В стремлении припасть к чему-то, что лежит за пределами привычных режиссерских приемов, и располагаются сегодня важнейшие поиски режиссеров разнообразного и порой разнородного тюркоязычного мира. Борисов занимается олонхо, дающим мышечную, голосовую свободу и аккумулирующим энергию не хуже театра Но; Бикчантаев обращается к ветхозаветным сюжетам; Потапов берет шекспировский сюжет про кровную месть; Абушахманов — башкирскую пьесу про гнев ортодоксального закона; множество небольших театров из бывших республик будят прапамять своего народа через обращение к эпосу и возвращают человека к человеку: ведь именно в пространстве эпоса вообще нет национальности: «его герой — двуногий человек срединного мира».

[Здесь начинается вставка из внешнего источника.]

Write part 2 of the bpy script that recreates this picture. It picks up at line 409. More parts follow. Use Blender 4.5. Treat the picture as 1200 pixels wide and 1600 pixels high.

Пару дней спустя после «Науруза» в Казани прошел фестиваль «Арт-подготовка» — инициатива фонда «Живой город», продвигающая молодую режиссуру, новые тексты, не-театральные места и интернациональность. Во дворе жилого дома, за гаражами режиссер-швейцарец показывал Кольтеса, в детском центре играли сочиненную режиссером Екатериной Гороховской вместе с артистами современную сказку, а на чердаке Академии художеств — пьесу Вишняка «История медведей панды, рассказанная одним саксофонистом, у которого есть подружка во Франкфурте» в режиссуре Юлии Ауг и с Дианой Сафаровой, одной из активисток «Живого города» в качестве guest star. «Науруз» и «Арт-подготовка» — разные лица Казани и ее публики, но артистическое сообщество было практически одним и тем же, хорошо владеющим обоими языками и открытым к экспериментам.
В 2011 году на дискуссии после документального спектакля «Оскорбленные чувства», сделанного Театром.doc и Ильем Фальковским по следам скандала вокруг выставки «Запретное искусство» (Сахаровский центр, 2006), один из ее кураторов Андрей Ерофеев предложил вместо толерантности говорить о существовании различных, не пересекающихся друг с другом «языков», употребляемых гражданами одной страны. И единственным способом, гарантирующим баланс внутри этих «языков», является предоставление одновременной возможности ортодоксам права «быть оскорбленным», а художникам — не хранить молчание. Не можем быть толерантны — можем попытаться принять существование других. Любопытно, что если в западном мире идея cultural diversity потерпела поражение, то на просторах бывшего СССР стараниями художников и кураторов национальных фестивалей она еще жива. И в программках уфимского спектакля русские слова «музыка», «режиссер», «репетитор» по-прежнему пишутся встык с башкирскими «булеге медире», «куйыусы», «буйынса».